Given request. Retype the opening lines of the data exactly, stopping after the line that contains "vs.use_curve_mapping = False". Skip every picture.

[start of Given material]

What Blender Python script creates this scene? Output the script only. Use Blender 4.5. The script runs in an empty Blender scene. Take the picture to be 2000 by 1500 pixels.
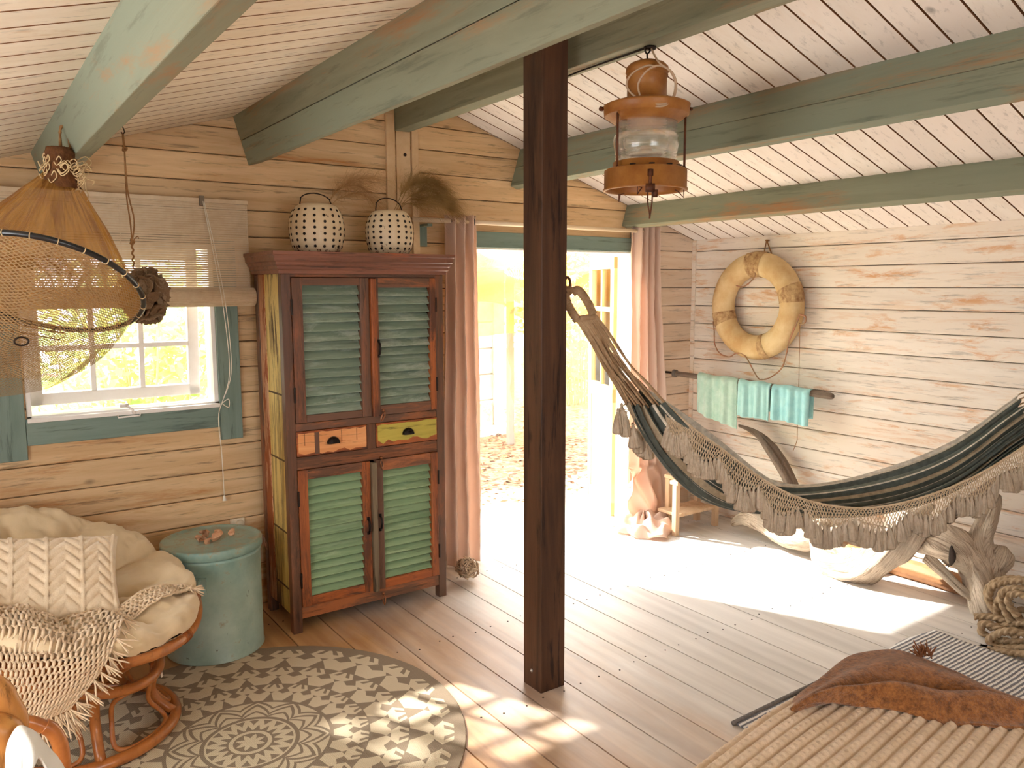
import bpy, bmesh, math, random
from mathutils import Vector, Matrix, Euler, noise
PI = math.pi
random.seed(7)
scn = bpy.context.scene
COL = scn.collection

# ------------------------------------------------------------------ camera
FPX, YAW, PITCH, ROLL = 1548.1, math.radians(35.105), math.radians(6.997), math.radians(-0.1435)
CAMP = Vector((0, 0, 1.6))
fw = Vector((math.sin(YAW)*math.cos(PITCH), math.cos(YAW)*math.cos(PITCH), -math.sin(PITCH)))
rt0 = Vector((math.cos(YAW), -math.sin(YAW), 0)); up0 = rt0.cross(fw)
RT = rt0*math.cos(ROLL) + up0*math.sin(ROLL); UP = -rt0*math.sin(ROLL) + up0*math.cos(ROLL)
cd = bpy.data.cameras.new('camera'); cam = bpy.data.objects.new('camera', cd); COL.objects.link(cam)
cd.sensor_width = 36; cd.lens = FPX/2000*36; cd.clip_start = .05; cd.clip_end = 200
M = Matrix((RT, UP, -fw)).transposed().to_4x4(); M.translation = CAMP; cam.matrix_world = M
scn.camera = cam
def ray(x, y):
    return RT*((x-1000)/FPX) + UP*(-(y-750)/FPX) + fw
def P(x, y, ax, v):
    """point of the place seen at pixel x,y of the photograph, on the plane axis=v"""
    d = ray(x, y); return CAMP + d*((v-CAMP[ax])/d[ax])

# ------------------------------------------------------------------ light
w = bpy.data.worlds.new('sky'); scn.world = w; w.use_nodes = True
bg = w.node_tree.nodes['Background']; bg.inputs[0].default_value = (0.95, 0.98, 1.0, 1); bg.inputs[1].default_value = 6.0
sd = bpy.data.lights.new('sun', 'SUN'); sun = bpy.data.objects.new('sun', sd); COL.objects.link(sun)
sd.energy = 10; sd.angle = math.radians(1.0); sd.color = (1, .96, .89)
sun.rotation_euler = Vector((.48, -1.0, -.85)).to_track_quat('-Z', 'Y').to_euler()
vs = scn.view_settings; vs.view_transform = 'Standard'; vs.look = 'None'; vs.gamma = 1; vs.exposure = 0.88
vs.use_curve_mapping = False

# ------------------------------------------------------------------ colours and materials
def lin(c):
    return tuple(((v/255)/12.92 if v/255 <= .04045 else ((v/255+.055)/1.055)**2.4) for v in c[:3]) + (1,)
def newmat(name):
    m = bpy.data.materials.new(name); m.use_nodes = True
    nt = m.node_tree; b = nt.nodes['Principled BSDF']
    return m, nt, b
def N(nt, t, **kw):
    n = nt.nodes.new(t)
    for k, v in kw.items(): setattr(n, k, v)
    return n
def coords(nt, scale=(1, 1, 1), kind='Object'):
    tc = N(nt, 'ShaderNodeTexCoord'); mp = N(nt, 'ShaderNodeMapping')
    nt.links.new(tc.outputs[kind], mp.inputs[0]); mp.inputs['Scale'].default_value = scale
    return mp.outputs[0]
def noise_n(nt, vec, scale, detail=5, rough=.6, dist=0):
    n = N(nt, 'ShaderNodeTexNoise'); nt.links.new(vec, n.inputs['Vector'])
    n.inputs['Scale'].default_value = scale; n.inputs['Detail'].default_value = detail
    n.inputs['Roughness'].default_value = rough; n.inputs['Distortion'].default_value = dist
    return n.outputs['Fac']
def ramp(nt, fac, stops):
    r = N(nt, 'ShaderNodeValToRGB'); nt.links.new(fac, r.inputs[0])
    e = r.color_ramp.elements
    while len(e) < len(stops): e.new(.5)
    for i, (p, c) in enumerate(stops):
        e[i].position = p; e[i].color = c if len(c) == 4 and max(c) <= 1 else lin(c)
    return r.outputs[0]
def mixc(nt, fac, a, b, mode='MIX'):
    m = N(nt, 'ShaderNodeMix', data_type='RGBA', blend_type=mode)
    for sock, v in ((m.inputs[0], fac), (m.inputs[6], a), (m.inputs[7], b)):
        if isinstance(v, (int, float)): sock.default_value = v
        elif isinstance(v, tuple): sock.default_value = v if len(v) == 4 and max(v) <= 1 else lin(v)
        else: nt.links.new(v, sock)
    return m.outputs[2]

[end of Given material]

Output for this exercise.
What Blender Python script creates this scene? Output the script only. Use Blender 4.5. The script runs in an empty Blender scene. Take the picture to be 2000 by 1500 pixels.
import bpy, bmesh, math, random
from mathutils import Vector, Matrix, Euler, noise
PI = math.pi
random.seed(7)
scn = bpy.context.scene
COL = scn.collection

# ------------------------------------------------------------------ camera
FPX, YAW, PITCH, ROLL = 1548.1, math.radians(35.105), math.radians(6.997), math.radians(-0.1435)
CAMP = Vector((0, 0, 1.6))
fw = Vector((math.sin(YAW)*math.cos(PITCH), math.cos(YAW)*math.cos(PITCH), -math.sin(PITCH)))
rt0 = Vector((math.cos(YAW), -math.sin(YAW), 0)); up0 = rt0.cross(fw)
RT = rt0*math.cos(ROLL) + up0*math.sin(ROLL); UP = -rt0*math.sin(ROLL) + up0*math.cos(ROLL)
cd = bpy.data.cameras.new('camera'); cam = bpy.data.objects.new('camera', cd); COL.objects.link(cam)
cd.sensor_width = 36; cd.lens = FPX/2000*36; cd.clip_start = .05; cd.clip_end = 200
M = Matrix((RT, UP, -fw)).transposed().to_4x4(); M.translation = CAMP; cam.matrix_world = M
scn.camera = cam
def ray(x, y):
    return RT*((x-1000)/FPX) + UP*(-(y-750)/FPX) + fw
def P(x, y, ax, v):
    """point of the place seen at pixel x,y of the photograph, on the plane axis=v"""
    d = ray(x, y); return CAMP + d*((v-CAMP[ax])/d[ax])

# ------------------------------------------------------------------ light
w = bpy.data.worlds.new('sky'); scn.world = w; w.use_nodes = True
bg = w.node_tree.nodes['Background']; bg.inputs[0].default_value = (0.95, 0.98, 1.0, 1); bg.inputs[1].default_value = 6.0
sd = bpy.data.lights.new('sun', 'SUN'); sun = bpy.data.objects.new('sun', sd); COL.objects.link(sun)
sd.energy = 10; sd.angle = math.radians(1.0); sd.color = (1, .96, .89)
sun.rotation_euler = Vector((.48, -1.0, -.85)).to_track_quat('-Z', 'Y').to_euler()
vs = scn.view_settings; vs.view_transform = 'Standard'; vs.look = 'None'; vs.gamma = 1; vs.exposure = 0.88
vs.use_curve_mapping = False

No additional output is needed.